Religion had long been used as a hegemonic force in Latin America. It was the expectation of the Spanish and Portuguese colonial establishment that the enslaved Africans and the “backward” indigenous people of South America were to accept the one “true religion” and discard their own traditional beliefs. As a result, Catholicism was permissive in Latin America with the monarchs of Portugal and Spain reigning divine over their loyal subjects under the yoke of subjugation. Another common feature of the societies formed in Latin America was transculturization. It basically means that the subtle confrontations and negotiations of the communities that were of the lower castes that would enable them to have their own definition of who they really are. The interaction of the different races also led to race-mixing. Encounters between the Europeans would create mulattoes, Europeans with indigenous peoples creating an Amerindian mestizo category and the African/Amerindian combination bringing the Afro-mestizos to being. These people would create their own distinct rhythm, style, texture and mood that would permeate throughout the region. So much so that the European community in Latin American community in Latin America differed greatly from their cousins in the Iberian Peninsula in terms of taste and general demeanor.

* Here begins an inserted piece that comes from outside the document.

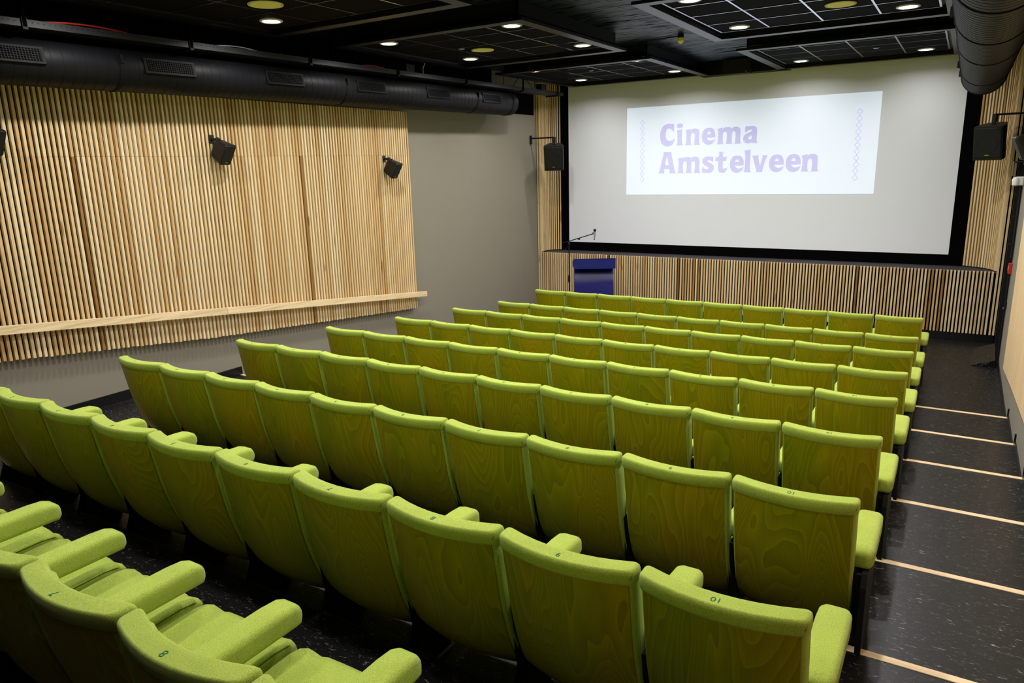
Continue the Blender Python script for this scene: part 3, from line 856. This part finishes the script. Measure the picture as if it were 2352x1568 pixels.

According to Ramon Sanchez his writing “Northwest and the Conquest of the Americas” categorically suggests that is now referred to as the Pacific North West was in existence prior the famous voyage by Captain Cooks and the Clark and Lewis Expedition. The full expanse of this area, among others, involved a process of hybridization (Garcia, 2006). In the case of cultural hybridization, there were notable undesirable and other desirable outcomes there were born from it. There existed an imposition of social/cultural structure on the Amerindians were a dualistic structure that was on inclusion/exclusion basis created. Juan Gonzalez, writer of the book “Conquerors and Victims: The Image of America Forms, 1500-1800″ in Harvest of Empire is of the opinion that development of Latin America involved the cooperation of a people into one collective nation. These people would happen to have the same goals and vision (in as far as equality of the races is concerned) but former British were colonies such as the United States were different. There was institutionalized slavery which made it legal to own slaves as your property in the Southern cotton-producing states. It was the toil and labor these slaves that were responsible for driving a large portion the United States economy.